Everyone has their preferences, and I’m not here to change yours, or even to argue for mine. I’m no expert, or even particularly insightful, and I’ve even claimed not to listen to music because it can be too manipulative. But being a critic is easy, and creating beauty is hard, so when we find it we should take note, appreciate it, and be unashamedly grateful for it, declaring it to the world.
So this is that. Merely a note of gratitude for Explosions in the Sky and their masterpiece album, The World Is Not A Cold Dead Place, after being brought to tears on an otherwise ordinary Saturday afternoon.
From the first, slow cadence of “First Breath After Coma” through to the idealism of “Your Hand In Mine”, The World contains sadness and joy, happiness and hope, longing and loneliness, expectation and exaltation, but behind it and under it and through it, lives beauty. Because there are no lyrics or vocals, the beauty is stark and and subtle at the same time, both suggestive and evocative. Here, go read a real music critic use words like radiance and purity to describe the brilliance and the glory.
When I think of all the ugliness in the world, the selfishness and the greed, the hate and the despair, I’m sustained by this album and these songs, this band and these musicians, these human people, who went to West Texas and labored to give voice to their belief that there is, there should be, beauty in the universe. To produce works of such wonder surely requires a faith that artistry is even possible, an unselfishness that it must be given to the world. Artists must believe in grace, must fight against the offensive to prove that beauty exists and is worth finding, and must be unselfish enough to share that beauty with the world. The result, then, is truly a gift, a manifestation, of God or Love or the universe or whatever it is where beauty lives.
I remember walking down East Colfax Street in Denver before my first and only Explosions in the Sky show last fall, holding the hand of my wife, walking through the world, unaware at the time I was walking towards something beautiful, though in hindsight the music was the soundtrack of the time, floating in the air all around. Our marriage was struggling, and I remember crying during the show, watching Munaf Rayani offer everything to the music, and feeling so grateful for him and his gift, feeling a shared spiritual experience, buoyed by the generosity. I remember looking around at the crowd, the couples talking, the people on their phones, and thinking, “these people have no idea what they’re witnessing. They’re letting beauty and grace float right past them.”

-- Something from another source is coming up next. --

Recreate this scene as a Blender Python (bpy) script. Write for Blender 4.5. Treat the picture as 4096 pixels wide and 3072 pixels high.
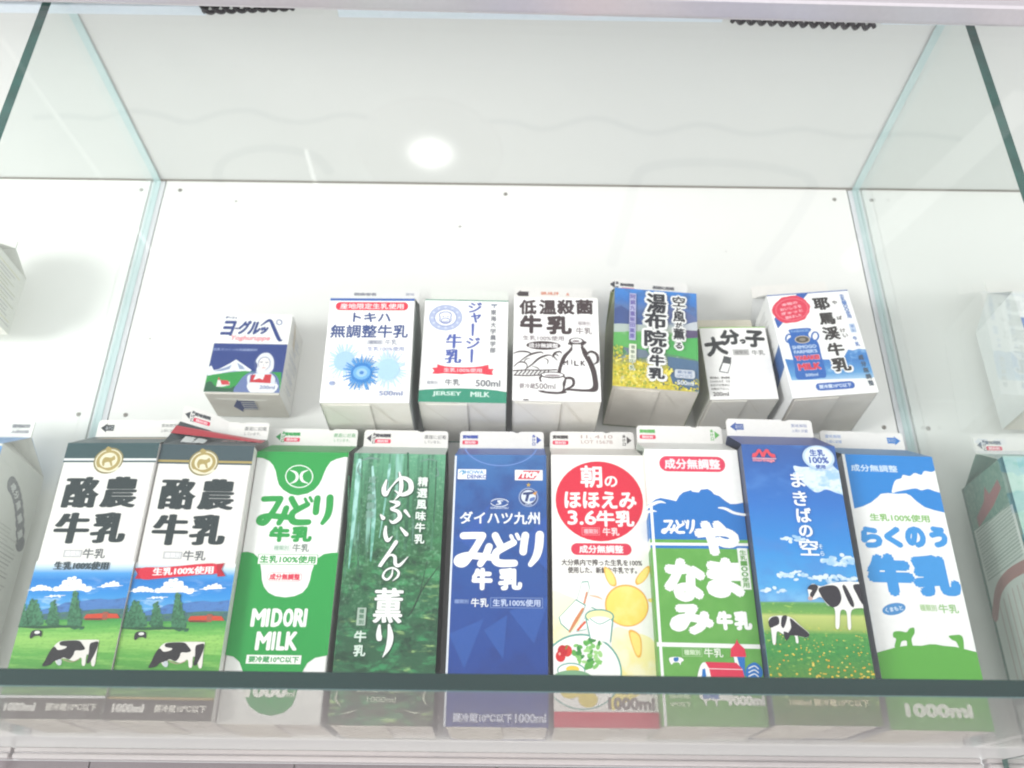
import bpy, bmesh, math, random
from mathutils import Vector, Matrix
from mathutils.geometry import tessellate_polygon

# ------------------------------------------------------------------ reset
for o in list(bpy.data.objects):
    bpy.data.objects.remove(o)
S = bpy.context.scene
COL = S.collection
random.seed(5)

# ------------------------------------------------------------------ camera
PITCH, ROLL, YAW = 0.492361, 0.011354, 0.002388
cp, sp = math.cos(PITCH), math.sin(PITCH)
fwd = Vector((math.sin(YAW)*cp, math.cos(YAW)*cp, sp))
right = Vector((math.cos(YAW), -math.sin(YAW), 0))
up = right.cross(fwd)
r2 = right*math.cos(ROLL) + up*math.sin(ROLL)
u2 = -right*math.sin(ROLL) + up*math.cos(ROLL)
cam = bpy.data.cameras.new('camera')
co = bpy.data.objects.new('camera', cam)
COL.objects.link(co)
co.matrix_world = Matrix((
    (r2.x, u2.x, -fwd.x, 0.0),
    (r2.y, u2.y, -fwd.y, -0.62628),
    (r2.z, u2.z, -fwd.z, -0.08166),
    (0, 0, 0, 1)))
cam.sensor_fit = 'HORIZONTAL'
cam.sensor_width = 36.0
cam.lens = 0.87921*36.0
cam.clip_start = 0.01
cam.clip_end = 100
cam.dof.use_dof = True
cam.dof.focus_distance = 0.62
cam.dof.aperture_fstop = 11.0
S.camera = co

# ------------------------------------------------------------------ light
W = bpy.data.worlds.new('World')
S.world = W
W.use_nodes = True
wn = W.node_tree
bg = wn.nodes['Background']
# bright shop interior: pale floor below, slightly dimmer ceiling above
wtc = wn.nodes.new('ShaderNodeTexCoord')
wsx = wn.nodes.new('ShaderNodeSeparateXYZ')
wmr = wn.nodes.new('ShaderNodeFloatCurve')
wma = wn.nodes.new('ShaderNodeMapRange')
wma.inputs['From Min'].default_value = -1.0
wma.inputs['From Max'].default_value = 1.0
cv = wmr.mapping.curves[0]
# brightness over height: pale floor, darker far room at eye level, lit ceiling
pts = [(0.0, 0.70), (0.36, 0.70), (0.48, 0.36), (0.62, 0.34), (0.72, 0.40), (1.0, 0.38)]
cv.points[0].location = pts[0]; cv.points[1].location = pts[-1]
for p in pts[1:-1]: cv.points.new(*p)
wmr.mapping.update()
wmu = wn.nodes.new('ShaderNodeMath'); wmu.operation = 'MULTIPLY'; wmu.inputs[1].default_value = 2.0
wn.links.new(wtc.outputs['Generated'], wsx.inputs[0])
wn.links.new(wsx.outputs['Z'], wma.inputs['Value'])
wn.links.new(wma.outputs['Result'], wmr.inputs['Value'])
wn.links.new(wmr.outputs['Value'], wmu.inputs[0])
wn.links.new(wmu.outputs[0], bg.inputs[1])
bg.inputs[0].default_value = (0.99, 0.99, 1.0, 1)

key = bpy.data.lights.new('key_light', 'AREA')
key.shape = 'DISK'
key.size = 0.8
key.energy = 36
key.color = (1.0, 0.99, 0.985)
ko = bpy.data.objects.new('key_light', key)
COL.objects.link(ko)
ko.location = (-1.7, -1.5, -0.30)
ko.rotation_euler = (Vector((0.0, 0.05, 0.32)) - ko.location).to_track_quat('-Z', 'Y').to_euler()

S.view_settings.view_transform = 'Standard'
S.view_settings.look = 'None'
S.view_settings.exposure = 0.31
S.view_settings.gamma = 1.0
S.view_settings.use_curve_mapping = False
S.render.engine = 'CYCLES'
cy = S.cycles
cy.max_bounces = 10
cy.diffuse_bounces = 5
cy.glossy_bounces = 5
cy.transparent_max_bounces = 24
cy.use_denoising = True
cy.denoiser = 'OPENIMAGEDENOISE'
cy.pixel_filter_type = 'BLACKMAN_HARRIS'
cy.filter_width = 2.1

# ------------------------------------------------------------------ materials
def lin(h, k=0.88):
    h = h.lstrip('#')
    out = []
    for i in (0, 2, 4):
        c = int(h[i:i+2], 16)/255
        c = c/12.92 if c <= 0.04045 else ((c+0.055)/1.055)**2.4
        out.append(min(1, c*k))
    return (*out, 1)

MATS = {}
def new_mat(name):
    m = bpy.data.materials.new(name)
    m.use_nodes = True
    nt = m.node_tree
    b = nt.nodes['Principled BSDF']
    return m, nt, b

def paint(h, rough=0.42, spec=0.35, metal=0.0):
    """plain printed / painted colour with a very faint print mottle"""
    k = (h, rough, spec, metal)
    if k in MATS:
        return MATS[k]
    m, nt, b = new_mat('colour_' + h.strip('#'))
    tc = nt.nodes.new('ShaderNodeTexCoord')
    no = nt.nodes.new('ShaderNodeTexNoise')
    no.inputs['Scale'].default_value = 260
    no.inputs['Detail'].default_value = 3
    mr = nt.nodes.new('ShaderNodeMapRange')
    mr.inputs['To Min'].default_value = 0.94
    mr.inputs['To Max'].default_value = 1.05
    mx = nt.nodes.new('ShaderNodeMix')
    mx.data_type = 'RGBA'
    mx.blend_type = 'MULTIPLY'
    mx.inputs['Factor'].default_value = 1.0
    mx.inputs['A'].default_value = lin(h)
    nt.links.new(tc.outputs['Object'], no.inputs['Vector'])
    nt.links.new(no.outputs['Fac'], mr.inputs['Value'])
    nt.links.new(mr.outputs['Result'], mx.inputs['B'])
    nt.links.new(mx.outputs['Result'], b.inputs['Base Color'])
    b.inputs['Roughness'].default_value = rough
    b.inputs['Specular IOR Level'].default_value = spec
    b.inputs['Metallic'].default_value = metal
    MATS[k] = m
    return m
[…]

The band has many great songs throughout their discography but The World Is Not A Cold Dead Place stands alone as a complete monument to mastery and elegance. There’s not a note out of place, not an emotion that doesn’t belong. The drummer, Chris Hrasky, said once in an interview he didn’t think the band’s old songs needed to be so long, that they could say what they wanted to and be done. He was wrong. The songs on The World are exactly as long and as short as they need to be.
Look, I know this whole essay is pretentious, but people walk down the aisle to “Your Hand In Mine”, and this Reddit post will break your heart, so the music of Explosions in the Sky means something to more than just me, evokes some shared idea in a lot of us. The World Is Not A Cold Dead Place comes from the same place as Beethoven and Mozart and Bob Marley, The Cranberries and Leonard Cohen, Yiruma and the opera guy from Britain’s Got Talent. It comes from the place where beauty lives. And I am so, so grateful the beauty found me and I was listening.